En tiempos de Jesús la sal y la luz no tenían tanta variedad, como la que tenemos en nuestra actualidad, pero ambas eran artículos de primera necesidad.
Ambos eran preciados y había que cuidar sin derrochar.
El cuidado que se ponía en que una lámpara no se apagase, para que el aceite nunca faltara.
El cuidado para que la sal no se humedeciese y se echase a perder.
La luz iluminaba pero sin deslumbrar. La sal se utilizaba pero de una manera comedida, para cocinar o para conservar los alimentos.
Por ello, detrás de las palabras de Jesús cuando nos dice que somos la sal y la luz del mundo, se esconden esa delicadeza y ese cuidado del que hablamos.
No se trata tanto de deslumbrar hasta la ceguera o de saturar y esconder el sabor de lo cocinado o de lo que hay que conservar. Es la medida justa y delicada, el pábilo frágil que no se esconde, pero que tampoco puede dejarse carbonizar. Los dos dedos de la sal cogidos con delicadeza, casi reverencialmente.

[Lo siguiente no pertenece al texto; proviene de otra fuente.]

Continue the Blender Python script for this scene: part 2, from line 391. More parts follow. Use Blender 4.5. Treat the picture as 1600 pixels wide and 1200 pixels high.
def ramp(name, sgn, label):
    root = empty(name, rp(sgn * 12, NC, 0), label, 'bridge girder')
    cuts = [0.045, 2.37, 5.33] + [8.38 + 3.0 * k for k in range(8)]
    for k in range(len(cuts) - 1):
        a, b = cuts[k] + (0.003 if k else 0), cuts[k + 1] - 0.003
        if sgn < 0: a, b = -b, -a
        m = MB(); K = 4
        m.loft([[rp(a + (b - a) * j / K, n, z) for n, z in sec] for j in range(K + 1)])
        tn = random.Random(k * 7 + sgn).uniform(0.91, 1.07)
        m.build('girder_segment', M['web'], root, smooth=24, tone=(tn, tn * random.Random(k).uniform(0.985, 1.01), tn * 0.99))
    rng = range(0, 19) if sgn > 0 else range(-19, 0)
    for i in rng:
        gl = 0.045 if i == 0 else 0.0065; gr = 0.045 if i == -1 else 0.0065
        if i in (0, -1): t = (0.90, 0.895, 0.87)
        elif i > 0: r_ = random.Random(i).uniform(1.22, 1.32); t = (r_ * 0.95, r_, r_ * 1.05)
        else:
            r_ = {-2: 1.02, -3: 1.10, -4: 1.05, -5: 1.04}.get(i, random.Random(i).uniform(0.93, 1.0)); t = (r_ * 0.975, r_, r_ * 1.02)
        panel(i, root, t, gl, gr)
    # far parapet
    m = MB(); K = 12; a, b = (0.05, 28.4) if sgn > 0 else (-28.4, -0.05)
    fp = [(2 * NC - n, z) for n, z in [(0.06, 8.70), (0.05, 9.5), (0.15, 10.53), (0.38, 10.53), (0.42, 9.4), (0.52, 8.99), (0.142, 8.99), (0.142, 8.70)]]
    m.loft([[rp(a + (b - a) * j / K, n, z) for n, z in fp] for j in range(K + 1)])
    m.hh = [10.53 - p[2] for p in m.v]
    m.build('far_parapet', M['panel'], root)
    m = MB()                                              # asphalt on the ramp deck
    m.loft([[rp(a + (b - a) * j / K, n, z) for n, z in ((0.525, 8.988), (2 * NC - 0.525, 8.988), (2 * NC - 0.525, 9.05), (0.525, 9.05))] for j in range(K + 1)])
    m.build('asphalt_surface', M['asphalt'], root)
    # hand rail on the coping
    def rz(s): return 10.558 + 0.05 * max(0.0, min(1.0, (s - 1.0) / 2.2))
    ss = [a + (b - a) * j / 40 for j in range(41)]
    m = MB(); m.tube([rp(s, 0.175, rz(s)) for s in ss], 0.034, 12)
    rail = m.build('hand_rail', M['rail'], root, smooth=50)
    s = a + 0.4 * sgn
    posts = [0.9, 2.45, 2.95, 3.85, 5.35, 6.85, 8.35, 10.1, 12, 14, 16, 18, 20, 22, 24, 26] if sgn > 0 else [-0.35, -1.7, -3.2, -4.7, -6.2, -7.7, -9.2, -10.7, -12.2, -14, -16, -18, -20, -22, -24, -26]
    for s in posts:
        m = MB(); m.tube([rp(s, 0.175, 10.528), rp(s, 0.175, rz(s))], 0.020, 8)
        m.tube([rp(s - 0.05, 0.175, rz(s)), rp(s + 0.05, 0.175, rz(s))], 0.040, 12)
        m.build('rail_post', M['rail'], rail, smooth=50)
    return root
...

En tiempos de exceso de iluminación y de sabores saturados. En tiempos de exabruptos y de imposiciones. En estos momentos, conviene recordarnos que somos sal y luz que no puede excederse porque ciega o porque es incomible. Y es más, sal y luz que hay que cuidar y dejar cuidar por otros, porque siempre corre el peligro de apagarse o de corromperse con la humedad.
Sal luminosa sin estridencias, frágil.